• Fri. Dec 1st, 2023

Iain Stirling: Touchy Feely

ByChris Belous

Aug 29, 2015

Stand-up, Pleasance Courtyard, Venue 33, 19.40 until 29th August

Iain Stirling’s offering at this year’s Fringe is fairly innocent, fairly middle-of-the-road, and fairly able to raise some laughs without bringing anything particularly interesting or innovative to the table. The Edinburgh-born comic, who is currently the voice of ITV2’s Love Island, brings to the stage material that is dated or overdone but still appealing enough (see: the Independence Referendum, fast food and vegetarianism, hand positions during sex). He brushes over politics without really getting his teeth into it except for a quite refreshing routine on the culture of blame in political circles. This is despite the fact that he says he’s being trying to get educated recently – it was disappointing that he didn’t go into this much more, as that might have made for a more interesting, perhaps soul-searching or indeed ‘touchy feely’ show.

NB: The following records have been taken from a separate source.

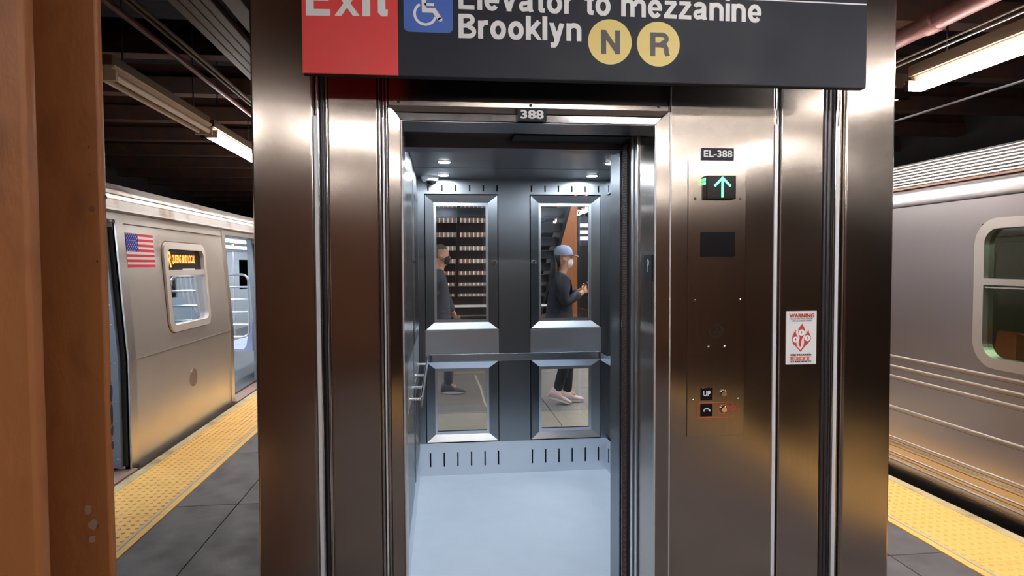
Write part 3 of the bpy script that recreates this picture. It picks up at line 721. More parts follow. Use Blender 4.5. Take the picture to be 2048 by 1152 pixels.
# wheelchair symbol on a blue square
cx, cz = sxw(856.5, 15.5)
w = B().prism(rrect(95.5*PX, 95.5*PX, 11*PX, cx=cx, cy=cz), SY-.0012, SY, 'y').build('blue_square', sign_blue, sg)
b = B(); q = lambda px, py: sxw(px, py)
ccx, ccz = q(850.5, 28)
stroke(b, arc(ccx, ccz, 20.5*PX, 2.1, 6.0, 28), 5*PX, SY-.0012)
stroke(b, [q(847, -22), q(848.5, 21), q(868, 21.5), q(880, 39)], 9*PX, SY-.0012)
hx, hz = q(880.5, 39.5); b.tube([(hx, SY-.0024, hz), (hx, SY-.0012, hz)], 4.5*PX, 14)
stroke(b, [q(849, 9), q(868, 10)], 5*PX, SY-.0012)
hx, hz = q(847, -30); b.tube([(hx, SY-.0024, hz), (hx, SY-.0012, hz)], 5.5*PX, 16)
b.build('wheelchair_symbol', white_paint, w)

# 388 over the door
t = tag(box('number_plate', sign_black, None, .279, .384, F-.022, F-.004, 2.122, 2.166, org=(.33, F-.02, 2.14)), 'small black plate reading 388 above the elevator door', 'sign')
text('lettering', '388', white_paint, t, .289, .374, 2.129, .031, F-.022, bold=.035, ref='8')
B().box(.279, .384, F-.004, F+.002, 2.160, 2.168).build('backing', steel_dark, t)
# EL-388
t = tag(box('number_plate', sign_black, None, .982, 1.109, F-.004, F+.002, 1.990, 2.037, org=(1.04, F, 2.0)), 'black plate reading EL-388 above the call panel', 'sign')
text('lettering', 'EL-388', white_paint, t, .989, 1.102, 2.003, .025, F-.004, bold=.022, ref='E')
# call panel
cp = thing('call_panel', 'tall stainless hall call panel with green up arrow lantern and two buttons', 'call panel', (1.04, F, 1.5))
box('face_plate', mat('call_panel_steel', (.50, .42, .36), .21, 1, aniso=.88, warp=.006, grain=.03), cp, .930, 1.158, F-.003, F+.002, .935, 1.990, bev=.0008)
Q = F-.003
ln = box('arrow_lantern', blackgloss, cp, .990, 1.106, Q-.028, Q, 1.842, 1.930, bev=.003)
b = B(); az = Q-.028
stroke(b, [(1.052, 1.848), (1.052, 1.921)], .008, az); stroke(b, [(1.021, 1.890), (1.052, 1.921), (1.084, 1.890)], .008, az)
b.build('arrow', green_led, ln)
b = B(); 
for (z0, z1) in ((1.911, 1.922), (1.897, 1.908)): b.box(.9885, .9902, Q-.02, Q-.003, z0, z1); b.box(1.1058, 1.1075, Q-.02, Q-.003, z0, z1)
b.build('side_light', green_led, ln)
B().prism(rrect(.138, .095, .006, cx=1.047, cy=1.672), Q-.002, Q, 'y').build('display_window', blackgloss, cp)
b = B()
for (x, z) in ((.957, 1.845), (1.137, 1.845), (.957, 1.461), (1.138, 1.461), (.952, 1.077), (1.132, 1.077), (1.013, 1.281), (1.077, 1.281)):
    B().dome((x, Q, z), .0055, .004, n=10).build('screw', steel_bright, cp, smooth=True)
b = B()
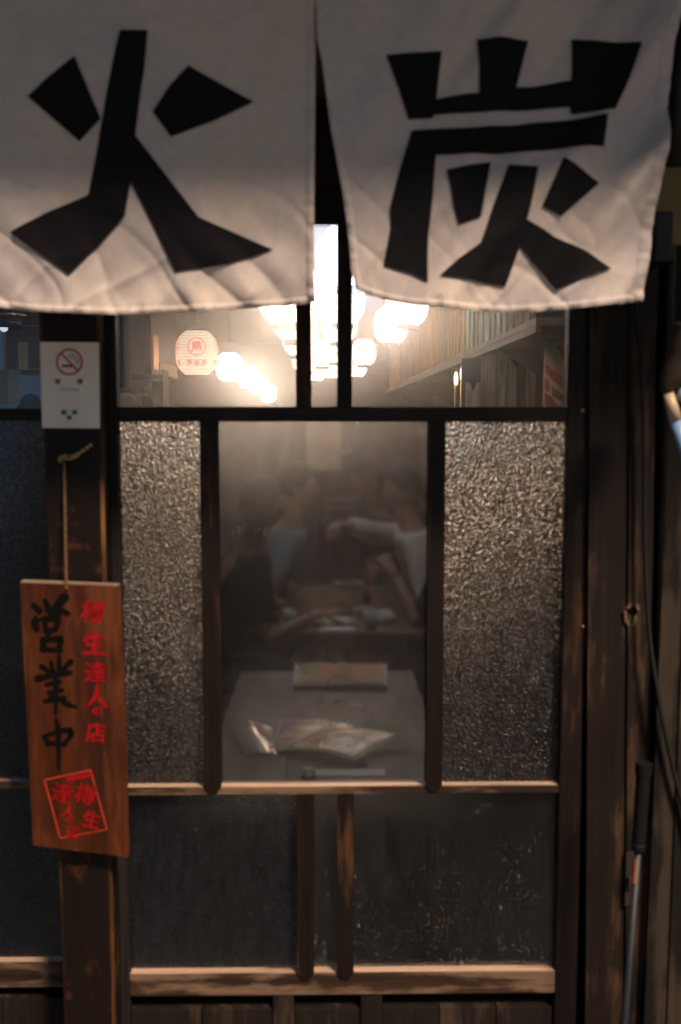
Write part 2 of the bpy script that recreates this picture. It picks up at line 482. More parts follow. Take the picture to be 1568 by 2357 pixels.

Instead, Stirling regales us with basic tales which are funny enough to keep the audience happy, and he employs all the usual tricks of a circuit comedian: innocent audience interaction, self-deprecation, every-day topics of conversation and caricatures of famous people like Nicola Sturgeon or Ed Milliband. There is nothing special here, nothing to bind the show together except for the fact that all the material is basic observational comedy. Even his final long anecdote is ultimately anti-climactic, a tale of his spectacular death at a corporate gig at which the audience were under the impression that it was Al Murray, not him, who had been booked for the night which made the material which had come previously feel somewhat tacked onto the fifty minutes.

Stirling has a charming stage presence, knows how to get basic laughs, and is good at gaining rapport with the audience. Beyond that he is unimpressive, lacking a thematic narrative or anything else which might make him stand out among the many other observational comedians who grace our stages and screens today.